When you’re in the middle of a hard stretch
If you’re reading this in a season where the struggle feels acute — where you’ve failed at something you thought you’d gotten past, where the practices feel empty, where the faith that once felt alive has gone quiet — a few things are worth holding onto.
The struggle is not proof of absence. The fact that you’re still fighting means something is still fighting. If the Spirit weren’t present, there would be no conflict — only giving in. The battle itself is evidence of life.
Return is always possible. Not after sufficient penance. Not once you’ve demonstrated you’ve learned your lesson. The father in Luke 15 runs. The prodigal hasn’t finished the speech before the robe is being brought out. The return — honest, without performance — is always possible and always received.

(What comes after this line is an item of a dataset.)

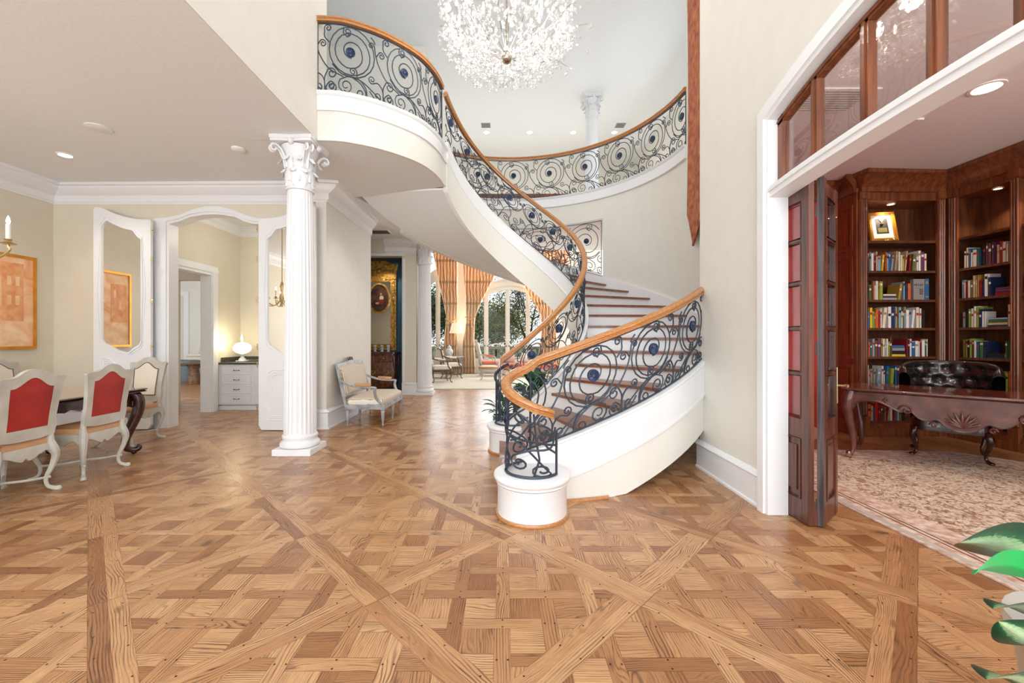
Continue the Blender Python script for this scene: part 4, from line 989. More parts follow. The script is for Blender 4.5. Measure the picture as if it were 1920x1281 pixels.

The practices are still worth doing. Prayer that feels empty is still prayer. Scripture read in a season of dryness still lands somewhere. Showing up for worship when you’d rather not isn’t hypocrisy — it’s the body arriving before the feeling does, which is sometimes the most faith you have, and sometimes that’s enough.
Other people have been here. The psalmists wrote entire psalms from inside this experience — not as a detour on the way to something better, but as their actual condition before God, named honestly and brought into the open. The mystics called it the dark night. Luther, who gave us the most rigorous theology of grace in the Western tradition, described the Christian life as a daily return to baptism — not a progress beyond the beginning, but a repeated coming back to the only thing that was ever firm.
You are not the first person to be here. You won’t be the last. And the God who declared you his own didn’t do it on the assumption that you would be further along by now.
The mercies are new every morning. Not every year. Every morning. Lamentations 3:22–23.